Restate exactly the lines of the entries below, beginning with the first and ending with the line that holds "COL = SC.collection". Pictures are not copied.

───

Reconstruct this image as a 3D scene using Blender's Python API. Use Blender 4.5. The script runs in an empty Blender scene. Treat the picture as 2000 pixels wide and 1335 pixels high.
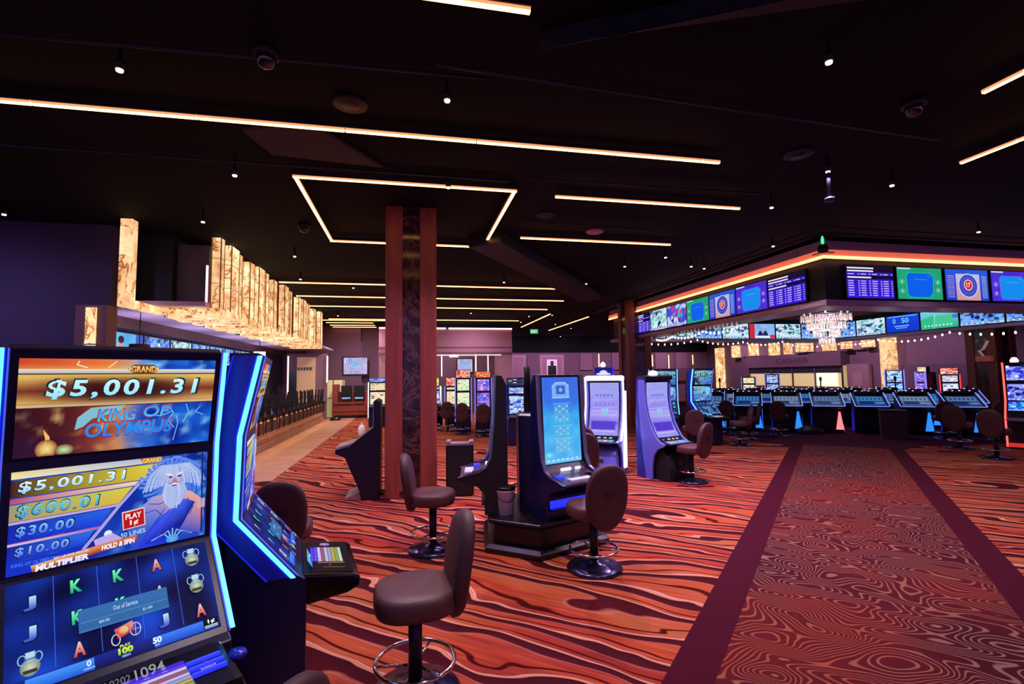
import bpy, bmesh, math, random
from math import sin, cos, pi, radians
from mathutils import Vector, Matrix, noise as mnoise
random.seed(7)
SC = bpy.context.scene
COL = SC.collection

# ---------------------------------------------------------------- camera
YAW, PITCH, ROLL = radians(11.9), radians(4.05), radians(0.8)
cam_d = bpy.data.cameras.new('camera')
cam = bpy.data.objects.new('camera', cam_d)
COL.objects.link(cam)
fw = Vector((sin(YAW)*cos(PITCH), cos(YAW)*cos(PITCH), sin(PITCH)))
r0 = Vector((cos(YAW), -sin(YAW), 0)); u0 = r0.cross(fw)
R = r0*cos(ROLL) - u0*sin(ROLL); U = u0*cos(ROLL) + r0*sin(ROLL)
cam.matrix_world = Matrix(((R.x, U.x, -fw.x, 0), (R.y, U.y, -fw.y, 0), (R.z, U.z, -fw.z, 1.65), (0, 0, 0, 1)))
cam_d.sensor_width = 36.0
cam_d.lens = 950/2000*36
cam_d.clip_start = 0.05
cam_d.clip_end = 200
SC.camera = cam

# ---------------------------------------------------------------- world, exposure
SC.view_settings.view_transform = 'Standard'
SC.view_settings.look = 'None'
SC.view_settings.exposure = 0.0
SC.view_settings.gamma = 1.0
SC.view_settings.use_curve_mapping = False
w = bpy.data.worlds.new('world'); SC.world = w; w.use_nodes = True
w.node_tree.nodes['Background'].inputs[0].default_value = (0.26, 0.14, 0.46, 1)
w.node_tree.nodes['Background'].inputs[1].default_value = 1.0

def lamp(name, kind, loc, power, color, parent=None, aim=None, **kw):
    d = bpy.data.lights.new(name, kind); d.energy = power; d.color = color
    for k, v in kw.items(): setattr(d, k, v)
    o = bpy.data.objects.new(name, d); COL.objects.link(o); o.location = loc
    if aim is not None:
        o.rotation_euler = (Vector(aim) - Vector(loc)).to_track_quat('-Z', 'Y').to_euler()
    if parent is not None: o.parent = parent
    return o

# ---------------------------------------------------------------- helpers
def lin(c):
    def f(v):
        v /= 255.0
        return v/12.92 if v <= 0.04045 else ((v+0.055)/1.055)**2.4
    return (f(c[0]), f(c[1]), f(c[2]), 1.0)

_m = {}
def mat(name, rgb=(128, 128, 128), rough=0.5, metal=0.0, emit=None, es=0.0, coat=0.0, spec=0.5, bump=None, var=0.0, alpha=None, trans=0.0):
    if name in _m: return _m[name]
    m = bpy.data.materials.new(name); m.use_nodes = True; _m[name] = m
    nt = m.node_tree; b = nt.nodes['Principled BSDF']
    b.inputs['Base Color'].default_value = lin(rgb)
    b.inputs['Roughness'].default_value = rough
    b.inputs['Metallic'].default_value = metal
    b.inputs['Specular IOR Level'].default_value = spec
    b.inputs['Coat Weight'].default_value = coat
    b.inputs['Transmission Weight'].default_value = trans
    if emit is not None:
        b.inputs['Emission Color'].default_value = lin(emit)
        b.inputs['Emission Strength'].default_value = es
    if var or bump:
        tc = nt.nodes.new('ShaderNodeTexCoord'); n = nt.nodes.new('ShaderNodeTexNoise')
        n.inputs['Scale'].default_value = (bump or (30, 0))[0]; n.inputs['Detail'].default_value = 4
        nt.links.new(tc.outputs['Object'], n.inputs['Vector'])
        if var:
            mx = nt.nodes.new('ShaderNodeMixRGB'); mx.blend_type = 'MULTIPLY'; mx.inputs[0].default_value = var
            mx.inputs[1].default_value = lin(rgb); nt.links.new(n.outputs['Fac'], mx.inputs[2])
            nt.links.new(mx.outputs[0], b.inputs['Base Color'])
        if bump and bump[1]:
            bp = nt.nodes.new('ShaderNodeBump'); bp.inputs['Strength'].default_value = bump[1]; bp.inputs['Distance'].default_value = 0.01
            nt.links.new(n.outputs['Fac'], bp.inputs['Height']); nt.links.new(bp.outputs[0], b.inputs['Normal'])
    return m

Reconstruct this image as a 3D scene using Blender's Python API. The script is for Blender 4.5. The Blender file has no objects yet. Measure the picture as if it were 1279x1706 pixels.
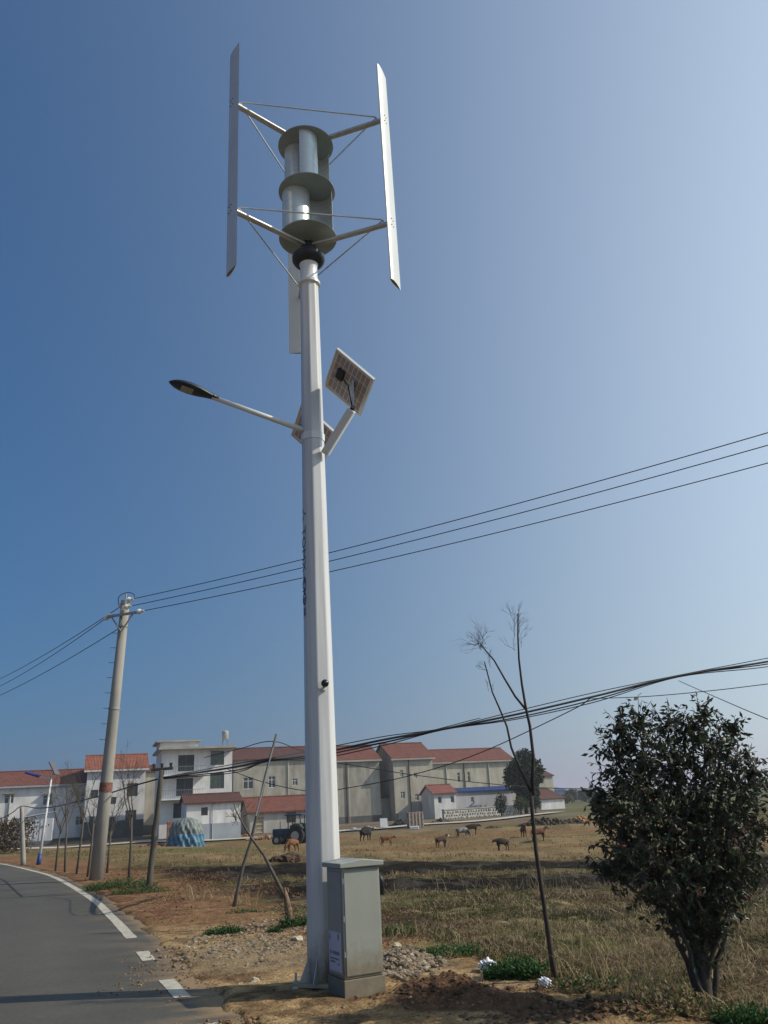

───

* _ANSWER IN FULL_:
Reconstruct this image as a 3D scene using Blender's Python API. Use Blender 4.5. The script runs in an empty Blender scene. Treat the picture as 2000 pixels wide and 1335 pixels high.
import bpy, bmesh, math, random
from math import sin, cos, pi, radians
from mathutils import Vector, Matrix, noise as mnoise
random.seed(7)
SC = bpy.context.scene
COL = SC.collection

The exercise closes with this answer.